Omar, ein schüchterner Jugendlicher und die Hauptfigur bei „Zero“, sagt, er möchte lieber unsichtbar sein, denn als jemand gesehen zu werden, der er nicht ist. Das hat mich sehr berührt.
„Zero“ ist eine Metapher für die Unsichtbarkeit, es beschreibt, wie die Schwarzen unsichtbar sind für die italienische Gesellschaft. Sie sind in den Medien gar nicht präsent, aber wir sind auch ein Teil der Realität und werden entweder nicht gesehen oder falsch dargestellt.
Wie möchten Sie gesehen werden?
Einfach als ich selbst, ich möchte keine Figur aufbauen und möchte meine Füße auf dem Boden behalten, wie meine Eltern es mir beigebracht haben. Ich möchte „echt“ bleiben – vielleicht mit Veränderungen –, auch wenn meine Karriere sich weiterentwickelt. Und ich möchte Menschen inspirieren. Junge Leute, egal ob schwarz oder weiß, sollten an sich selbst glauben.
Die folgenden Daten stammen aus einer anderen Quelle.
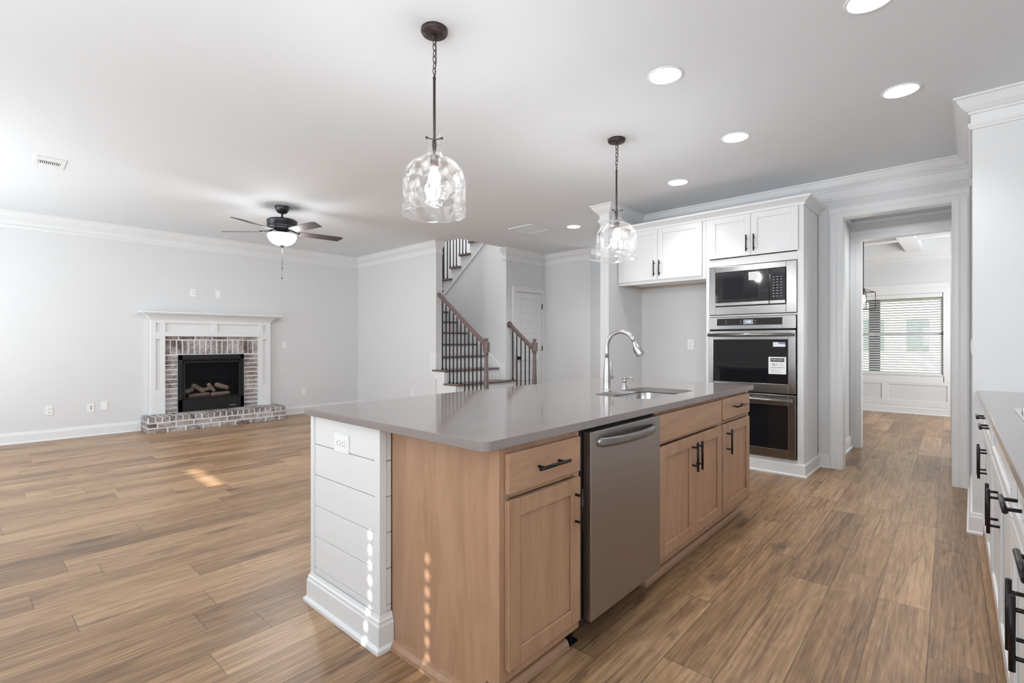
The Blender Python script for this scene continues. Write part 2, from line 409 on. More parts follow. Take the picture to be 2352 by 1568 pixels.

Sie sind sehr attraktiv, das hilft bestimmt in der Akzeptanz?
Danke, aber das ist natürlich subjektiv, und ich denke, wenn man gut aussieht, aber keine gute Persönlichkeit hat, reicht das nicht aus.
Kamen Sie schon an Grenzen?
Meine Eltern gaben mir alle Instrumente, um selbstständig und selbstdiszipliniert zu sein. Ich hatte eine schöne Kindheit, was unbezahlbar ist. Aber auch dem Sport verdanke ich viel, ich habe lange Basketball gespielt und so Teamarbeit, Disziplin und Selbstkontrolle gelernt. Ich habe jetzt diese Kraft, kann die nächsten Schritte sehen, und hoffentlich geht es weiter so gut.
Wohin führen die Schritte?
Ich habe gleich nach der Schule mit dem Modeln begonnen, die Schauspielerei kam nun dazu. Aber ich studiere parallel auch Ingenieurwesen. Mal sehen.